Short task:
Starting with the first line of the data below, copy each line up to and including the one containing "R = math.radians". Pictures stay out.
------
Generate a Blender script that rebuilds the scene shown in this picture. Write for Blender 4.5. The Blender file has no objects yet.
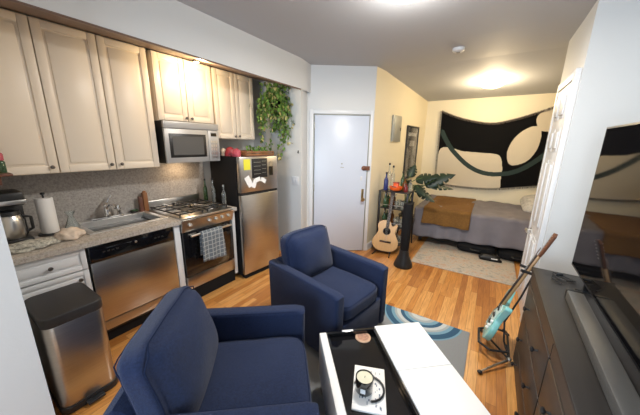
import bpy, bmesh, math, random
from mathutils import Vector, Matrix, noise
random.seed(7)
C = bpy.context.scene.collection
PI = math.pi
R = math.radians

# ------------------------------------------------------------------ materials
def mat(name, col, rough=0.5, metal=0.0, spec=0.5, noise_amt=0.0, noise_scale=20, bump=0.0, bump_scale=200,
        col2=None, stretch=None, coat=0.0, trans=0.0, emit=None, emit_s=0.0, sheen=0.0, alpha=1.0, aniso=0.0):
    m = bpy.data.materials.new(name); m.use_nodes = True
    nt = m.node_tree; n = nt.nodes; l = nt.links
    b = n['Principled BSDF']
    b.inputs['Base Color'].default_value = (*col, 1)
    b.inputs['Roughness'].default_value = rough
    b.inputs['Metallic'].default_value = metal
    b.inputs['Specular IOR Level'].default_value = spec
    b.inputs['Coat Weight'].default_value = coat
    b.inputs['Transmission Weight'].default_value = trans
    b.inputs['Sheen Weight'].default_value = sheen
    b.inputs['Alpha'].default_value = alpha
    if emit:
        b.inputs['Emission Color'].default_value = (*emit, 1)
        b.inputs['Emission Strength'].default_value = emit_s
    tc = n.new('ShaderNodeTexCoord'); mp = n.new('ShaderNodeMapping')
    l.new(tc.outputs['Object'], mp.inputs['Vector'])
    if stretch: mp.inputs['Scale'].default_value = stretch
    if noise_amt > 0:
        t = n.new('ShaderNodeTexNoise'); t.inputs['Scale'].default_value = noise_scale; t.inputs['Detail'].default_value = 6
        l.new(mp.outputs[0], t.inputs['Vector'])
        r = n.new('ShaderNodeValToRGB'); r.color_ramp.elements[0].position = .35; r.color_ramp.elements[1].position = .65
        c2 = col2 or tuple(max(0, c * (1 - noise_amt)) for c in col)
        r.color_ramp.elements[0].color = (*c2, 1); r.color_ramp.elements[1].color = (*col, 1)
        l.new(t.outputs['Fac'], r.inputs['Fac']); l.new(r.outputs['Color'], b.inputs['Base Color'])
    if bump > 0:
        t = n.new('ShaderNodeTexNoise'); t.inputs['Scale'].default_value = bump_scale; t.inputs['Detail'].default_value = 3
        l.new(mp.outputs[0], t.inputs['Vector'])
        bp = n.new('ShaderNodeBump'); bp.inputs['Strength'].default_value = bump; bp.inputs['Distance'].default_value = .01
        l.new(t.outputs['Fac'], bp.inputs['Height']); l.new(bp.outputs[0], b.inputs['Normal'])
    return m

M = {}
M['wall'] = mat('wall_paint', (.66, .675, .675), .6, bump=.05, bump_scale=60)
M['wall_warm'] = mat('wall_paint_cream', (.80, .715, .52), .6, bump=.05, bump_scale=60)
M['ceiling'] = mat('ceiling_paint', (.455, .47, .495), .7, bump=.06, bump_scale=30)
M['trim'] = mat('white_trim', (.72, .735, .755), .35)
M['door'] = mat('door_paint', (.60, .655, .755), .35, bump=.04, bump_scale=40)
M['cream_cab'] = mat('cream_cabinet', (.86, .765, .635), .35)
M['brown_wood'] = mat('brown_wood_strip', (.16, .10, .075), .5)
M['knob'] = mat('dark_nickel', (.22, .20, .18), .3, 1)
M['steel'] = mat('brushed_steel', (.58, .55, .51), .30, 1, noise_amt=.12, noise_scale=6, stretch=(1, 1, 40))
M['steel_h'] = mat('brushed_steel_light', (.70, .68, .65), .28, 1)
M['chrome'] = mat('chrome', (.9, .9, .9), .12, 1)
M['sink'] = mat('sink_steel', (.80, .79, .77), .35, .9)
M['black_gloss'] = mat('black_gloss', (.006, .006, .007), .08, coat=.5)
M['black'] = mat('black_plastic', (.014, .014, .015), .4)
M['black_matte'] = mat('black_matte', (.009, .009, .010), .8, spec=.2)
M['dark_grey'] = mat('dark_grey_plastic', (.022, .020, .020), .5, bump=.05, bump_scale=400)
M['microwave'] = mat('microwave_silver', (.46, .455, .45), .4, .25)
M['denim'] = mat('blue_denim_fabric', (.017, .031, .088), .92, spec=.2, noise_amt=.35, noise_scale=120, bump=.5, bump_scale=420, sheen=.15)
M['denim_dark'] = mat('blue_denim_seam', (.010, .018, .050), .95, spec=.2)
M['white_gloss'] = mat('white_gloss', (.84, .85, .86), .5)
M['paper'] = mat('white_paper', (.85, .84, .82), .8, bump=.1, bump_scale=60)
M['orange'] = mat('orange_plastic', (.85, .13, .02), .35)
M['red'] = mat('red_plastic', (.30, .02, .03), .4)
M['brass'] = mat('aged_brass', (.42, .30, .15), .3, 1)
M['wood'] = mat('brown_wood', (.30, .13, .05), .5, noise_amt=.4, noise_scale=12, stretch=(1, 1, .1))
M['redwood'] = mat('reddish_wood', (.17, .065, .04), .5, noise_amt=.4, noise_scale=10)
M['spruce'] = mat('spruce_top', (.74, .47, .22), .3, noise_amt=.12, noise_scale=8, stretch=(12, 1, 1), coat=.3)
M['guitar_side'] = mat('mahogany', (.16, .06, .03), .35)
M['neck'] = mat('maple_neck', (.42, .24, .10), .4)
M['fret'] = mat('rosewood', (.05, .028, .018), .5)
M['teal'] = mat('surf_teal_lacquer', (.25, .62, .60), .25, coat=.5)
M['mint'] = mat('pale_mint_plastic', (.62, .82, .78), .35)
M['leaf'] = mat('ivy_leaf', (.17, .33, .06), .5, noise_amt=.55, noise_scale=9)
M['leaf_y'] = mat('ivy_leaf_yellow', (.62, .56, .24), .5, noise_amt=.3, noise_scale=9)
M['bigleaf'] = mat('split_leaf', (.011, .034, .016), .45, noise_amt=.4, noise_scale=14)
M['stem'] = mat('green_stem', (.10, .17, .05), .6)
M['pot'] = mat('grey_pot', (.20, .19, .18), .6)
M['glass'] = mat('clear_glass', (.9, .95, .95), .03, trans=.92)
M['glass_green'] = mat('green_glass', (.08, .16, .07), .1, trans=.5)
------
Solved exercise:
Generate a Blender script that rebuilds the scene shown in this picture. Write for Blender 4.5. The Blender file has no objects yet.
import bpy, bmesh, math, random
from mathutils import Vector, Matrix, noise
random.seed(7)
C = bpy.context.scene.collection
PI = math.pi
R = math.radians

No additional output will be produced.